Les présupposés philosophiques sur lesquels reposent les diverses disciplines, évidemment, peuvent aussi faire l’objet de discussions. Bref, la dénonciation des jongleries intellectuelles n’implique aucunement une démission de l’esprit critique en politique et en philosophie, fût-ce au sujet de la science.

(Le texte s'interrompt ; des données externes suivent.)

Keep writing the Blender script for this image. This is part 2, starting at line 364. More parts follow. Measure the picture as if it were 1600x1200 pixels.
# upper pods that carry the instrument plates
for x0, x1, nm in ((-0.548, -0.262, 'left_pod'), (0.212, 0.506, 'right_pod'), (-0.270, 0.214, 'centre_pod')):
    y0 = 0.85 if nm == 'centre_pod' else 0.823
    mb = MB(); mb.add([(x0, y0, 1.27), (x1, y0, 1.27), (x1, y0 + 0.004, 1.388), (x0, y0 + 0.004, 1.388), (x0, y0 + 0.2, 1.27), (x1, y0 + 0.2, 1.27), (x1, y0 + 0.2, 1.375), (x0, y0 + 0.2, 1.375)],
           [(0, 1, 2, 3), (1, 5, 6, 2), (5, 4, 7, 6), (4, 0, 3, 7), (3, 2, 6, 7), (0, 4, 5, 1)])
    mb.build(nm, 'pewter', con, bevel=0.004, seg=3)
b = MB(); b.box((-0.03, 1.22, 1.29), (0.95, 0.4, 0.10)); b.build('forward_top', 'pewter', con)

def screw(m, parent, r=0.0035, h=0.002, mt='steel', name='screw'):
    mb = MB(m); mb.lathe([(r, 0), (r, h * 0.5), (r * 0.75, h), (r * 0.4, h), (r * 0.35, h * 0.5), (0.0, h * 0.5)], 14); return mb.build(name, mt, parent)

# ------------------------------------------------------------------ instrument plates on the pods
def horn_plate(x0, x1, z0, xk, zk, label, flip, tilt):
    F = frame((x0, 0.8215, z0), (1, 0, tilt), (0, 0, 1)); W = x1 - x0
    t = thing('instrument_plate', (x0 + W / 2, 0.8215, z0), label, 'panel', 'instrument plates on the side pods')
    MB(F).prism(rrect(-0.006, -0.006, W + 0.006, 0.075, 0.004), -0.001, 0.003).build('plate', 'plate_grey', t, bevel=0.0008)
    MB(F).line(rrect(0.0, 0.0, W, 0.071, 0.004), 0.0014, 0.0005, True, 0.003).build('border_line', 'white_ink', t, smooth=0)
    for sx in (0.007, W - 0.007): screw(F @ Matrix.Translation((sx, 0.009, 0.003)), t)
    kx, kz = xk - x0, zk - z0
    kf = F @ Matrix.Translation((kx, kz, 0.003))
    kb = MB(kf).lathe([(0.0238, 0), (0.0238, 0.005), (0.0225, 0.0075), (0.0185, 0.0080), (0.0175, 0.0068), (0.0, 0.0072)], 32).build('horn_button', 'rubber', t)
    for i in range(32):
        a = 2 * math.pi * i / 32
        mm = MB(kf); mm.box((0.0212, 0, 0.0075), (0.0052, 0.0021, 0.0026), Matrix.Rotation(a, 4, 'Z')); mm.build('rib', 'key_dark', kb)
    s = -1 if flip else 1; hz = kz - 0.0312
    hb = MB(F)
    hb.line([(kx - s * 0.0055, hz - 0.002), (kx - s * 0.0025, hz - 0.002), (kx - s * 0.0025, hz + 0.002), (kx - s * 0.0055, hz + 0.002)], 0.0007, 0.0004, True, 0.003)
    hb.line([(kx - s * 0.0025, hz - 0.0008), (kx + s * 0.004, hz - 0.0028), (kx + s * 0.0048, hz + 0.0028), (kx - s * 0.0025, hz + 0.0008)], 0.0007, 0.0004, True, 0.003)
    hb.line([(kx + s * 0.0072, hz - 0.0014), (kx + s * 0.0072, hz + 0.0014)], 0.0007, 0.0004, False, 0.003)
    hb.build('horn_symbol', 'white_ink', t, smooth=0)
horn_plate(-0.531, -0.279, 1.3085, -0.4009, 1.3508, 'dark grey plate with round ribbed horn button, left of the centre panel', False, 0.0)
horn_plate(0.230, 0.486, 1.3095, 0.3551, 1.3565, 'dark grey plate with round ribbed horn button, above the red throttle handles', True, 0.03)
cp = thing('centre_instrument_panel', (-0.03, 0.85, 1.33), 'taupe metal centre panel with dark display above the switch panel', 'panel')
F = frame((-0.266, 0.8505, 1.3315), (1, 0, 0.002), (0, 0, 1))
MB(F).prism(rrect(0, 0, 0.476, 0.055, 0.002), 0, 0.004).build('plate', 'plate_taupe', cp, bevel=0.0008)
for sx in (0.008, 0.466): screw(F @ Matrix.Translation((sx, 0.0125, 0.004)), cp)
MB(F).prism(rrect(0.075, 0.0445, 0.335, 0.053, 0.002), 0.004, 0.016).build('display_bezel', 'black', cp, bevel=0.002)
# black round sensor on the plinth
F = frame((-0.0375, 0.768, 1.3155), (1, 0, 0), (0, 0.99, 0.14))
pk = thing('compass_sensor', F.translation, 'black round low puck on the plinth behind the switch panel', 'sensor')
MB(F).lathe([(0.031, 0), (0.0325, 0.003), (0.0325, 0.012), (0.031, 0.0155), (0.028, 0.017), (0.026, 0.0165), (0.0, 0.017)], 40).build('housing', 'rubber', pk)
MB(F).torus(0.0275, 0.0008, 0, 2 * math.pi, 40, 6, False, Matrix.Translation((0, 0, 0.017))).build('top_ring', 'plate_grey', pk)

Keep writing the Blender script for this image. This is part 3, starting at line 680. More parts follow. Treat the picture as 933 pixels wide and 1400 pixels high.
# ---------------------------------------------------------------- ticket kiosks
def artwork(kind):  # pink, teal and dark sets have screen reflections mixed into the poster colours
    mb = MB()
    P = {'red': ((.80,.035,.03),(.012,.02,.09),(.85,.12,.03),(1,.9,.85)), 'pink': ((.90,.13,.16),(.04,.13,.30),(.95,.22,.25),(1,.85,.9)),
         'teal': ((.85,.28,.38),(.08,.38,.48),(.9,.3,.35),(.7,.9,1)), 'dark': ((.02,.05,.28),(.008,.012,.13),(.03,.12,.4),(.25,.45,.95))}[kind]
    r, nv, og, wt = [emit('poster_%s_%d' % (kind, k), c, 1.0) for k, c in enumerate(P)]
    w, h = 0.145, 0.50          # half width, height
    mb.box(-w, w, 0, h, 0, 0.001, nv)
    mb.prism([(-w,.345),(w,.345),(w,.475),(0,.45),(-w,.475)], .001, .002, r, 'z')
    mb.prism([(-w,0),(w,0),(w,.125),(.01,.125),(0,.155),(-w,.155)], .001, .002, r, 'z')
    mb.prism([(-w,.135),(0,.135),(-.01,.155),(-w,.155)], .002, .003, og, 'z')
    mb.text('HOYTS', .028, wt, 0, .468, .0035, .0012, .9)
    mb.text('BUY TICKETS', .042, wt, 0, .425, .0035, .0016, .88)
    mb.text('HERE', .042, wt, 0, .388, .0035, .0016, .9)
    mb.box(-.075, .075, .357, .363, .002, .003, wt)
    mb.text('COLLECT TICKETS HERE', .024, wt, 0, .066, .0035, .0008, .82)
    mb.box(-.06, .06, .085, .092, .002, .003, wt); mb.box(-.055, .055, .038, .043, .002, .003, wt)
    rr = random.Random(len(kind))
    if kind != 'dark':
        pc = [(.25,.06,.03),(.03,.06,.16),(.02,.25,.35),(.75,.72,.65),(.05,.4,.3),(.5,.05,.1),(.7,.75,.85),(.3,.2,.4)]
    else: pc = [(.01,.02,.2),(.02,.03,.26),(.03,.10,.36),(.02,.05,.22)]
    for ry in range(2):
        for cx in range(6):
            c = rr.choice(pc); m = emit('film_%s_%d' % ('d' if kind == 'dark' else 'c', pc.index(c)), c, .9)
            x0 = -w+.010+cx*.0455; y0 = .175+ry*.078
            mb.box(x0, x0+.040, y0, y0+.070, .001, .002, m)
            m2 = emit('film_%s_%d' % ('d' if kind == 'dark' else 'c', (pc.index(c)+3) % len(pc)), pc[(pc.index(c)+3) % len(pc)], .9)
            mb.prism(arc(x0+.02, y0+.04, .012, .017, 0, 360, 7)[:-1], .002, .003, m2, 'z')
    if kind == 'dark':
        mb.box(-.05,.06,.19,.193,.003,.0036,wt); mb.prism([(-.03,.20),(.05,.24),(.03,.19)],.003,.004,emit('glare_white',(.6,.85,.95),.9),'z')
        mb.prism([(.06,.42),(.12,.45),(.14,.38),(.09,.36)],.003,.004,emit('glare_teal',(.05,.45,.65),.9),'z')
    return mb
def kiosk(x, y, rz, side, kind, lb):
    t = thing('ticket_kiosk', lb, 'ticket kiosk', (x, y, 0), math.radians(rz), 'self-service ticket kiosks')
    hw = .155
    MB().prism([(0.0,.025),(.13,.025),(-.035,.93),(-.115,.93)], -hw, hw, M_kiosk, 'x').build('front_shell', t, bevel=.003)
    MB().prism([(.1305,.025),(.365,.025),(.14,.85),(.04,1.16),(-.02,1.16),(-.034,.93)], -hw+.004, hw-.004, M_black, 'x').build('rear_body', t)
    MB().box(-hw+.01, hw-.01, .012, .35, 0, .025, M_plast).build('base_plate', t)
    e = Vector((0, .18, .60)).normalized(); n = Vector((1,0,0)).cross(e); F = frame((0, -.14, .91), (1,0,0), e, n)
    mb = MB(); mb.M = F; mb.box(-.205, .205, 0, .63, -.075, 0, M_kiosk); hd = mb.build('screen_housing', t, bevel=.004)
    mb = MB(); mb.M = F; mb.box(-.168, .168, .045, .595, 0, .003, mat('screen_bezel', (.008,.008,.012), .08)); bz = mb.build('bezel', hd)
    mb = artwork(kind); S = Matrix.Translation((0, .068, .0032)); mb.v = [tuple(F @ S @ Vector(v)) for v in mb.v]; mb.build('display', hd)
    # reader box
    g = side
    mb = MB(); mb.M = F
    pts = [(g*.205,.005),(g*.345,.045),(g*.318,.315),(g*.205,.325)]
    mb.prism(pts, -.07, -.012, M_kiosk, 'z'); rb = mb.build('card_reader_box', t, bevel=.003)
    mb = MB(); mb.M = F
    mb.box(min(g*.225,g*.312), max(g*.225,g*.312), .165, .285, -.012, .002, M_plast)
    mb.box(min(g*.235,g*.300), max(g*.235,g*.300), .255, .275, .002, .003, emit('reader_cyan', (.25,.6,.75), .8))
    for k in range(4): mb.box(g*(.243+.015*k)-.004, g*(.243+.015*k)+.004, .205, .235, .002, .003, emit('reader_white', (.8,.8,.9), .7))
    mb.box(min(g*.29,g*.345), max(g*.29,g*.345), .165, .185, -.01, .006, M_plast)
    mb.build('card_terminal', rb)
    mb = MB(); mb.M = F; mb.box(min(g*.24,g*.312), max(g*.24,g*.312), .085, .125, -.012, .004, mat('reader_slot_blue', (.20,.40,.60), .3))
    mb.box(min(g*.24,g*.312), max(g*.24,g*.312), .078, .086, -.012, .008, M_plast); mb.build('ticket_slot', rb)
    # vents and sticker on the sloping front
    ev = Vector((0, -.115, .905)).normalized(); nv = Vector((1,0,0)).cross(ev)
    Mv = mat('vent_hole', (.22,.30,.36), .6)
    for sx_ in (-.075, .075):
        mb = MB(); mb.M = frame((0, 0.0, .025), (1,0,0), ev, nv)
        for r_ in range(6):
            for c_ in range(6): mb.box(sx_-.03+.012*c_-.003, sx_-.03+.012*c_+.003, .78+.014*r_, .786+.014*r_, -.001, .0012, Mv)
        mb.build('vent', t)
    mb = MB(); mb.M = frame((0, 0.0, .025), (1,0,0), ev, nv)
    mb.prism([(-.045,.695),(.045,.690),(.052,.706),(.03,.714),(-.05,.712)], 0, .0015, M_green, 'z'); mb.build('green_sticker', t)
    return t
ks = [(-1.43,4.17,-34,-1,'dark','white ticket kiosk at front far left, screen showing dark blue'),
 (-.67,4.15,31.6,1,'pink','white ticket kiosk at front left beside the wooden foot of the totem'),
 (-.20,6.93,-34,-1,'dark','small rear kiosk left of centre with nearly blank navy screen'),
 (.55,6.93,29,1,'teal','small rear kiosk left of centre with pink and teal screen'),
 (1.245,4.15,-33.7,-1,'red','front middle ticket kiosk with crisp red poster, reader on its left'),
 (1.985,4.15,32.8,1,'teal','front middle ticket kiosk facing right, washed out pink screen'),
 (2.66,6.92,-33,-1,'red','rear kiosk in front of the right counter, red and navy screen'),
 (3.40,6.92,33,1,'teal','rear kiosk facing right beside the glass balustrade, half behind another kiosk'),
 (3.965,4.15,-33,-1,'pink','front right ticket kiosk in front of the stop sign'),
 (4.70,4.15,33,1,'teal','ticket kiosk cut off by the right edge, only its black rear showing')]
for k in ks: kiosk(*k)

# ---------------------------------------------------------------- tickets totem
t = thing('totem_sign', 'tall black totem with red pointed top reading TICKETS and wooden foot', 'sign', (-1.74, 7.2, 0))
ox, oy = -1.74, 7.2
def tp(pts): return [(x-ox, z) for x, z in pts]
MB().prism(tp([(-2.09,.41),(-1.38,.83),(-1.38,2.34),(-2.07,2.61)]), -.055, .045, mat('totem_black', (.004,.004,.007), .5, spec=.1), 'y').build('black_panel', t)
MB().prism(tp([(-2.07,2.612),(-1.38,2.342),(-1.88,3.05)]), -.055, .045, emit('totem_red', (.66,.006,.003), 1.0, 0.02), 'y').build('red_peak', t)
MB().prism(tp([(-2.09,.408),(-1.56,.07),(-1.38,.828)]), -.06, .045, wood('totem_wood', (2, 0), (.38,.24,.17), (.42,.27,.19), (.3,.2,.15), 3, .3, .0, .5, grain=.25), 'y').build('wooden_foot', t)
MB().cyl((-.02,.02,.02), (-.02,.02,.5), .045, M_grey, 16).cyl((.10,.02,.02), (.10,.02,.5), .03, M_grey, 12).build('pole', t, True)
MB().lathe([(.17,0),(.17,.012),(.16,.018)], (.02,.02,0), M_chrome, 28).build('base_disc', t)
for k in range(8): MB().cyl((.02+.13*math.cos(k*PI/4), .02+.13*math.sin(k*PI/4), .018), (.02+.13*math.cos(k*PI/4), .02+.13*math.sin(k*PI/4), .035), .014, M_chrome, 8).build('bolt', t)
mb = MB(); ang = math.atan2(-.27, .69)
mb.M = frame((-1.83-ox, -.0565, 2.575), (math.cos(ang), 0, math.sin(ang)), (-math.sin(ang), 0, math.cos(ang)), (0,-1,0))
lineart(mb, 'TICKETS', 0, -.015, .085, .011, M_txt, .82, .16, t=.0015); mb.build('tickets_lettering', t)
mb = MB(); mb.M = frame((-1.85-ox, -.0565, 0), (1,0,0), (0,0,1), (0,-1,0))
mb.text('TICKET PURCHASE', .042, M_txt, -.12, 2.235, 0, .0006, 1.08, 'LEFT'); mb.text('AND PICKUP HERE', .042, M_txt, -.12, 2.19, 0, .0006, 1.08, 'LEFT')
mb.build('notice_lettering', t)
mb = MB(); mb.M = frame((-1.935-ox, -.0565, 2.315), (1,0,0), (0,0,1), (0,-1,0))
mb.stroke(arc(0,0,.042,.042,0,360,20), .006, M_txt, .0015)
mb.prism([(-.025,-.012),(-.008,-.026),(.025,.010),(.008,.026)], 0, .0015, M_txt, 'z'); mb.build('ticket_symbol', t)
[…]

En principe, il ne devrait pas y avoir de malentendu ; mais, concrètement, les remous causés par « l’affaire » n’ont pas toujours favorisé le dialogue et la lucidité. Il faut bien l’avouer : l’« expérimentation » d’A. Sokal se révèle pédagogiquement efficace, mais elle est brutale et risque de causer des blocages. Comme le montrent les réactions de certains représentants des sciences sociales, elle a parfois été ressentie comme une agression et même une humiliation. Ainsi s’explique le réflexe de défense de Denis Duclos :

« Ce n’est pas parce qu’une revue de sciences sociales se laisse piéger par des erreurs en physique que les questions sociales cessent d’avoir leur autonomie radicale. »

Plus généralement, la mystification d’A. Sokal a pu faire craindre le retour d’un certain « terrorisme » scientiste : la science, seule détentrice de la vérité, devrait être considérée par tous et en tous les domaines comme l’autorité suprême… Un tel projet, disons-le fermement, ne correspond certainement pas aux intentions d’A. Sokal. Il ne demande pas que la science soit idolâtrée ; il souhaite seulement que les postmodernes renoncent à leur laxisme intellectuel.